The supreme court of Iowa, in State v. Philpot, 97 Iowa, 365, 66 N. W. 730, said: “The rule seems to be well settled that if the judge, during the progress of the trial, makes remarks in the presence of the jury, which would be erroneous and prejudicial had they been embodied in the formal charge given by him to the jury, it will entitle the losing party to have a verdict to which they might have contributed set aside.”

The Texas court of criminal appeals, in Gribble v. State (Tex. Cr.), 3 A. L. R. 1096, 210 S. W. 215, said: “The fact that a statement of the court as to the importance or unimportance of testimony is stated from the bench would often make it no less hurtful than if contained in the written charge. The trial judge is to the jury the Lord’s Anointed; *24his language and his conduct have, to them, a special and peculiar weight.”

The rule with respect to prejudicial remarks by the presiding judge in the presence of the jury may be gleaned from the following quotations from the opinions of justices of our court written during the quarter of century last past:

“There can be no question but that the remarks of the court were not only improper, but were manifestly prejudicial to the defendant, and constitute reversible error.” (State v. Taylor, 7 Ida. 134, 61 Pac. 288.)

“It is, a well-settled principle that trial courts should be guarded from any expression in the presence or hearing of the jury that can in any way be construed into an expression of their views on any evidence that may be before the jury.” (State v. Shuff, 9 Ida. 115, 72 Pac. 664.)

“The trial court must avoid remarks that tend to give to the jury the impression that counsel is asking foolish questions and trifling with the court, and thus create prejudice.” (Nave v. McGrane, 19 Ida. 111, 113 Pac. 82.)

“It is a well-recognized fact that jurors as a rule are quick to discern the opinion of the trial court as to the guilt or innocence of a defendant, or his opinion as to the truthfulness of a witness, and if a juror concludes from the act or suggestion of the court that it disbelieves a witness, it is sure to have a prejudicial effect against the litigant calling the witness, and especially is this true where public feeling and prejudice run rampant against a defendant charged with a horrible crime.” (State v. Clark, 27 Ida. 48, 146 Pac. 1107.)

Criticising the conduct of a trial judge in discussing in his instructions the credibility of the defendant as a witness, it is said: “We think the better rule for the court to follow is not to single out any special witness personally and burden his testimony with ,any suggestions which might indicate to the jury that in the opinion of the court such witness was liable to testify falsely.....And the giving of such instruction cannot be regarded as otherwise than erroneous.” (State v. Rogers, 30 Ida. 259, 163 Pac. 912.)

(June 9, 1920.)'

The testimony of McGraw contradicted that of respondent as to the speed of the train and as to what the latter was doing just prior to the accident, and, if believed, should have, and almost certainly would have, prevented the verdict complained of.

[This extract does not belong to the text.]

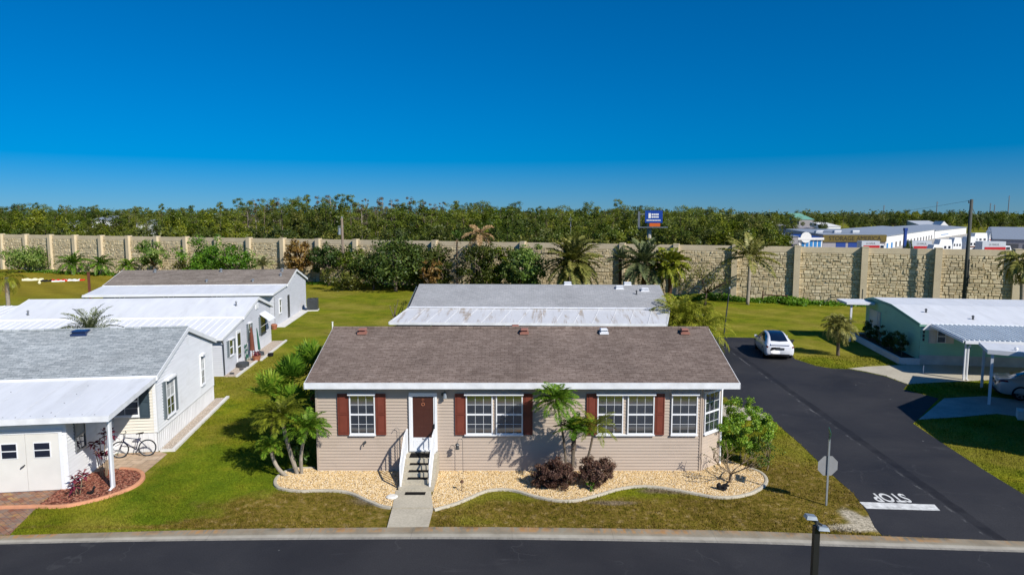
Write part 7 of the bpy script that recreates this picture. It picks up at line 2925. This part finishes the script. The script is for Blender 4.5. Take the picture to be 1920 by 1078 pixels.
mb.build('catwalk', M['grey_metal'], bl)

# ------------------------------------------------------------------ storage yard behind the wall
flat('storage_yard_ground', [Vector(p) for p in ((72, 105, 0), (260, 105, 0), (260, 330, 0), (66, 330, 0))], M['concrete_old'], .02)


def yard_box(name, label, cat, u0, u1, vt, Y0, Y1, wall, roof, pitch=.0, group=None, rz=0):
    """A long low shed between two photo columns; its local x runs along the front, y backwards."""
    x0, x1 = gx(u0, Y0, 3), gx(u1, Y0, 3)
    H = ytop((u0 + u1) / 2, vt, Y0)
    o = thing(name, label, cat, (x0, Y0, 0), rz, group)
    W, Dp = x1 - x0, Y1 - Y0
    mb = MB(); mb.box(0, W, 0, Dp, 0, H); mb.build('wall', wall, o)
    mb = MB()
    mb.hexa([(-.15, -.2, H + .01), (W + .15, -.2, H + .01), (W + .15, Dp, H + .01), (-.15, Dp, H + .01),
             (-.15, -.2, H + .12), (W + .15, -.2, H + .12), (W + .15, Dp, H + .14 + pitch), (-.15, Dp, H + .14 + pitch)])
    r = mb.build('roof', roof, o)
    return o, W, Dp, H, r


def roller(o, x0, x1, z0, z1, mat, face='front', W=0, Dp=0):
    mb = MB()
    if face == 'front':
        mb.box(x0, x1, -.06, -.01, z0, z1)
    elif face == 'left':
        mb.box(-.06, -.01, x0, x1, z0, z1)
    mb.build('roller_door', mat, o)


o, W, Dp, H, r = yard_box('storage_shed', 'grey storage block with blue roller doors under a dark lettered fascia', 'storage building', 1543, 1661, 440.5, 185, 210, M['storage_grey'], M['storage_roof'], .9)
mb = MB(); mb.box(-.05, W + .05, -.3, -.02, H - 1.9, H - .03); fs_ = mb.build('fascia_sign', M['sign_mustard'], o)
text_mesh('lettering', 'STORAGE AMERICA', 1.6, M['letter_dark'], (W / 2, -.32, H - 1.0), (R(90), 0, 0), fs_, .01, W * .94 / 16.0)
s_ = W / 118
for a, b in ((25, 43), (48, 66), (71, 89)):
    roller(o, a * s_, b * s_, 0, H - 1.95, M['storage_blue'])
for k in range(6):
    roof_vent(r, (W * (.08 + .15 * k), 6 + 5 * (k % 2), H + .4), M['silver'], 1.8, 1.3, .5)
# long white building: its lit side runs away to the right
A, B = atY(1661, 443, 185), atY(1752, 432, 262)
ang = math.atan2(B.y - A.y, B.x - A.x)
o = thing('storage_shed', 'long white storage building with a row of dark doors, right of the lettered fascia', 'storage building', (A.x, A.y, 0), ang)
L = math.hypot(B.x - A.x, B.y - A.y)
Hh = A.z
mb = MB(); mb.box(0, L, 0, 18, 0, Hh); mb.build('wall', M['storage_white'], o)
mb = MB(); mb.hexa([(-.2, -.3, Hh + .01), (L + .2, -.3, Hh + .01), (L + .2, 18, Hh + .01), (-.2, 18, Hh + .01), (-.2, -.3, Hh + .15), (L + .2, -.3, Hh + .15), (L + .2, 18, Hh + 1.2), (-.2, 18, Hh + 1.2)])
mb.build('roof', M['storage_roof'], o)
for k in range(14):
    x = 1.5 + k * (L - 3) / 14
    roller(o, x, x + 2.4, 0, Hh - 2.0, M['storage_sky'] if k < 2 else M['glass_dark'])
A, B = atY(1753, 433, 264), atY(1812, 429, 325)
o = thing('storage_shed', 'white metal warehouse with a band of blue windows left of the utility pole', 'storage building', (A.x, A.y, 0), math.atan2(B.y - A.y, B.x - A.x))
L = math.hypot(B.x - A.x, B.y - A.y); Hh = A.z
mb = MB(); mb.box(0, L, 0, 16, 0, Hh); mb.build('wall', M['storage_white'], o)
mb = MB(); mb.hexa([(-.2, -.3, Hh + .01), (L + .2, -.3, Hh + .01), (L + .2, 16, Hh + .01), (-.2, 16, Hh + .01), (-.2, -.3, Hh + .2), (L + .2, -.3, Hh + .2), (L + .2, 16, Hh + 1.4), (-.2, 16, Hh + 1.4)])
mb.build('roof', M['storage_roof'], o)
for k in range(9):
    roller(o, 14 + k * 1.9, 15.5 + k * 1.9, 1.2, Hh - 2, M['storage_sky'])
# small sheds to the left with bright blue doors
o, W, Dp, H, r = yard_box('storage_shed', 'white shed with five bright blue doors and a round topped gable sign', 'storage building', 1498, 1542, 446, 172, 184, M['storage_white'], M['storage_blue'], .4)
for k in range(5):
    x = W * (.12 + .175 * k)
    roller(o, x, x + W * .125, 0, H - .7, M['storage_sky'])
mb = MB(); mb.box(-.4, W + .2, -.5, -.07, H - .5, H + .06)
mb.tube([(W * .27, -.45, H + .1), (W * .27, -.1, H + .1)], 1.35, 16)
mb.build('canopy', M['storage_white'], o)
o, W, Dp, H, r = yard_box('storage_shed', 'dark grey shed with a fenced front at the left end of the storage yard', 'storage building', 1460, 1496, 444, 168, 182, M['storage_grey'], M['storage_roof'], .5)
for k in range(9):
    roller(o, .3 + k * W / 9.6, .3 + k * W / 9.6 + W * .07, 0, H * .55, M['glass_dark'])
o, W, Dp, H, r = yard_box('warehouse', 'grey mauve warehouse with two dark windows behind the blue doored shed', 'building', 1483, 1530, 428, 265, 285, M['storage_grey'], M['storage_grey'], 1.0)
roller(o, W * .18, W * .36, H - 2.6, H - 1.0, M['glass_dark']); roller(o, W * .58, W * .8, H - 2.6, H - 1.0, M['glass_dark'])
o, W, Dp, H, r = yard_box('warehouse', 'white building with a green striped awning behind the storage sheds', 'building', 1548, 1576, 425, 285, 300, M['storage_white'], M['storage_white'], 1.5)
mb = MB(); mb.box(0, W, -.8, -.02, H - 2.2, H - 1.0); mb.build('awning', M['sign_green'], o)
o, W, Dp, H, r = yard_box('warehouse', 'large building with a pale green roof showing between the trees', 'building', 1498, 1526, 412, 385, 405, M['storage_grey'], M['green_paint'], 3.5)
o, W, Dp, H, r = yard_box('house', 'white house with grey hipped roof behind the storage yard', 'house', 1733, 1775, 425, 335, 350, M['storage_white'], M['silver'], 2.6)
roller(o, W * .35, W * .5, 0, H - 1.5, M['glass_dark'])
mb = MB(); mb.add([(W * .6, -1.2, H), (W + .6, -1.2, H), (W * .8, -1.2, H + 2.6), (W * .6, 6, H), (W + .6, 6, H), (W * .8, 6, H + 2.6)], [(0, 1, 2), (5, 4, 3), (0, 2, 5, 3), (1, 4, 5, 2)]); mb.build('gable', M['storage_white'], o)
o, W, Dp, H, r = yard_box('warehouse', 'long dark grey roofed building at the right edge behind the wall', 'building', 1862, 1960, 449, 165, 195, M['storage_grey'], M['storage_roof'], 2.4, None, R(-34))
for k in range(2):
    roller(o, 1 + k * 5, 5 + k * 5, 0, H - 1, M['glass_dark'])


# vehicles in the yard
def box_truck(label, u0, u1, vt, Y, body, band=None, text=None, cab=M['white'], cab_right=True, L=None, group=None):
    x0, x1 = gx(u0, Y, 3), gx(u1, Y, 3)
    W = x1 - x0
    H = ytop((u0 + u1) / 2, vt, Y)
    H = max(H, 2.4)
    o = thing('box_truck', label, 'truck', (x0, Y, 0), 0, group)
    mb = MB(); mb.box(0, W, 0, 2.3, .8, H)
    cg = mb.build('cargo_box', body, o)
    if band:
        mb = MB(); mb.box(W * .1, W, -.05, -.01, H * .38, H * .68); mb.build('stripe', band, cg)
    if text:
        text_mesh('lettering', text, .62, M['letter_dark'], (W * .5, -.012, H * .82), (R(90), 0, 0), cg, .002, 1.0)
    mb = MB()
    cx0 = W + .05
    mb.hexa([(cx0, .1, .5), (cx0 + 1.9, .1, .5), (cx0 + 1.9, 2.2, .5), (cx0, 2.2, .5), (cx0, .15, H * .75), (cx0 + 1.0, .15, H * .75), (cx0 + 1.0, 2.1, H * .75), (cx0, 2.1, H * .75)])
    cb = mb.build('cab', cab, o)
    mb = MB(); mb.box(cx0 + .2, cx0 + .95, .06, .1, H * .5, H * .68); mb.build('window', M['glass_dark'], cb)
    for x in (W * .2, W * .75, cx0 + .9):
        for y in (.15, 2.15):
            mb = MB(); mb.torus((x, y, .45), (0, 1, 0), .3, .14, 18, 8); mb.disc((x, y, .45), (0, 1, 0), .3, .2); mb.build('wheel', M['rubber'], o)
    return o


box_truck('short silver and red moving truck under the lettered storage fascia', 1616, 1650, 452, 160, M['silver'], M['red'], 'U-HAUL')
box_truck('silver and red moving truck right of the blue post', 1710, 1747, 452, 152, M['silver'], M['red'], 'U-HAUL')
box_truck('long silver and red moving truck right of the utility pole', 1842, 1886, 453, 146, M['silver'], M['red'], 'U-HAUL')
box_truck('white box truck showing over the left end of the stone wall', 86, 112, 431, 165, M['silver'], cab=M['white'])


def camper(label, u0, u1, vt, Y, acc=None, name='camper_van', cat='camper'):
    x0, x1 = gx(u0, Y, 3), gx(u1, Y, 3)
    W = x1 - x0
    H = ytop((u0 + u1) / 2, vt, Y)
    o = thing(name, label, cat, (x0, Y, 0))
    mb = MB()
    mb.hexa([(0, 0, .6), (W, 0, .6), (W, 2.3, .6), (0, 2.3, .6), (.1, 0, H * .62), (W, 0, H * .62), (W, 2.3, H * .62), (.1, 2.3, H * .62)])
    mb.hexa([(.1, .001, H * .621), (W, .001, H * .621), (W, 2.299, H * .621), (.1, 2.299, H * .621), (.5, .1, H), (W - .2, .1, H), (W - .2, 2.2, H), (.5, 2.2, H)])
    b = mb.build('body', M['fabric_white'], o)
    mb = MB()
    for k in range(3):
        mb.box(W * (.12 + .3 * k), W * (.12 + .3 * k) + W * .15, -.04, -.01, H * .45, H * .6)
    mb.build('window', M['glass_dark'], b)
    if acc:
        mb = MB(); mb.box(.2, W - .1, -.045, -.012, H * .3, H * .38); mb.build('stripe', acc, b)
    for x in (W * .25, W * .75):
        mb = MB(); mb.torus((x, .1, .45), (0, 1, 0), .3, .14, 18, 8); mb.build('wheel', M['rubber'], o)
    return o


camper('white motor home beside the utility pole, nearest to the wall', 1760, 1786, 449, 156, M['blue'])
camper('white travel trailer just left of the utility pole', 1787, 1804, 446, 168)
camper('white camper behind the utility pole with a bronze stripe', 1812, 1832, 444, 172, M['fabric_brown'])
camper('white camper parked higher up the yard right of the utility pole', 1826, 1852, 437, 200, None)
camper('white motor home with an orange pattern on its tall side', 1855, 1877, 433, 215, M['orange'])
camper('blue and white boat on its trailer at the foot of the motor home', 1748, 1768, 459, 146, M['blue'], 'boat', 'boat')


def delivery_truck(label, u0, u1, vt, Y):
    return camper(label, u0, u1, vt, Y, None, 'parked_van', 'van')


delivery_truck('white van with dark windows far behind the motor homes', 1858, 1884, 426, 260)
x_, Y_ = gx(1696, 140, 3), 140
small('sign_post', 'dark blue square post rising above the wall in front of the storage building', 'post', (x_, Y_, 0), lambda mb: (mb.box(-.24, .24, -.24, .24, 0, ytop(1696, 428, 140)), mb.box(-.32, .32, -.3, .3, ytop(1696, 433, 140), ytop(1696, 428, 140) + .05)), M['storage_blue'])
# white houses glimpsed through the wood on the left
for u0, u1, vt, Y, lab in ((174, 193, 413, 185, 'white two storey house glimpsed through the left part of the wood'), (118, 132, 421, 180, 'small white house front glimpsed above the white box truck'),
                           (257, 268, 420, 185, 'pale house wall glimpsed through the wood behind the young palms')):
    o, W, Dp, H, r = yard_box('house', lab, 'house', u0, u1, vt, Y, Y + 8, M['fabric_white'], M['storage_roof'], 1.0)
    roller(o, W * .2, W * .4, H * .55, H * .75, M['glass_dark']); roller(o, W * .6, W * .8, H * .55, H * .75, M['glass_dark'])
# far radio masts on the right skyline
for k, (u, vt) in enumerate(((1889, 367), (1755, 378), (1656, 385), (1855, 381), (1863, 384))):
    Y_ = 900.
    hgt = ytop(u, vt, Y_)
    o = small('radio_mast', ('tallest thin radio mast on the far right skyline', 'thin mast left of the utility pole on the skyline', 'faint short mast above the storage roofs', 'left of the two faint masts right of the utility pole', 'right of the two faint masts right of the utility pole')[k],
              'mast', (gx(u, Y_), Y_, 0), lambda mb: (mb.tube([(0, 0, 0), (0, 0, hgt)], [.8, .45], 6), mb.beam((-1.6, 0, hgt * .93), (1.6, 0, hgt * .93), .5, .5), mb.beam((-1.2, 0, hgt * .8), (1.2, 0, hgt * .8), .4, .4)), M['grey_metal'])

Since those responsible for the foregoing opinion have found the remark of the presiding judge to be erroneous, because it reflected on the credibility of the witness and detracted from the weight of his testimony, and since they are unable to find, or at least to point out, wherein it was cured, and in view of the importance of that testimony, it is safe to say a justifiable reason for the conclusion announced does not exist.